The week to 16 November saw the biggest equity inflows in two years at $28bn (€24.6bn) and the biggest bond outflows in more than three years at $18 billion, according to BofA Merrill Lynch. This is the widest weekly disparity between stock and bond flows ever.

However, fund managers speaking at the Expert Investor Finland forum last week in Helsinki don’t see a structural Great Rotation happening. The main reason for that is the fact that the growing number of pensioners is enforcing another great rotation, from equities to bonds, said AXA IM’s Jonathan Baltora, who admittedly manages a bond fund.

“Ageing is a structural trend. And as people retire, you will gradually see a rotation from 50-50 balanced portfolios to portfolios with only bonds. That’s the secular trend,” he said. “Maybe we could see a tactical rotation, but on the longer term bonds are very well supported.”

 

 

Fiscal spending – a force for good or for bad?

And ironically, the main reason bond yields have been under upward pressure recently is the promise of fiscal easing. If a government’s fiscal position deteriorates, investors will demand a higher risk premium driving bond yields up. “But, if we get fiscal spending, this will be financed by governments issuing more bonds,” Baltora noted. And those bonds will be bought by investors.

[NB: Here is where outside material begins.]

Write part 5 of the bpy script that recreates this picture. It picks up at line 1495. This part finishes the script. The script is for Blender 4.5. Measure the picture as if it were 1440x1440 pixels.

However, a different kind of rotation is still on the cards, said Michael Craig, manager of the Invesco European Senior Loan Fund. “I’m talking about a little rather than a great rotation. Investors we are speaking to rotate within fixed income. They need returns of 4-6% that they can’t really get from traditional bonds. So they are rotating into alternatives within fixed income.”

Illiquid credit, Craig’s asset class, is indeed in demand across among fund buyers who are prepared to sacrifice liquidity for extra returns. According to Expert Investor data, more than a third of fund buyers in the Netherlands and the Nordics plan to increase their allocation to illiquid credit.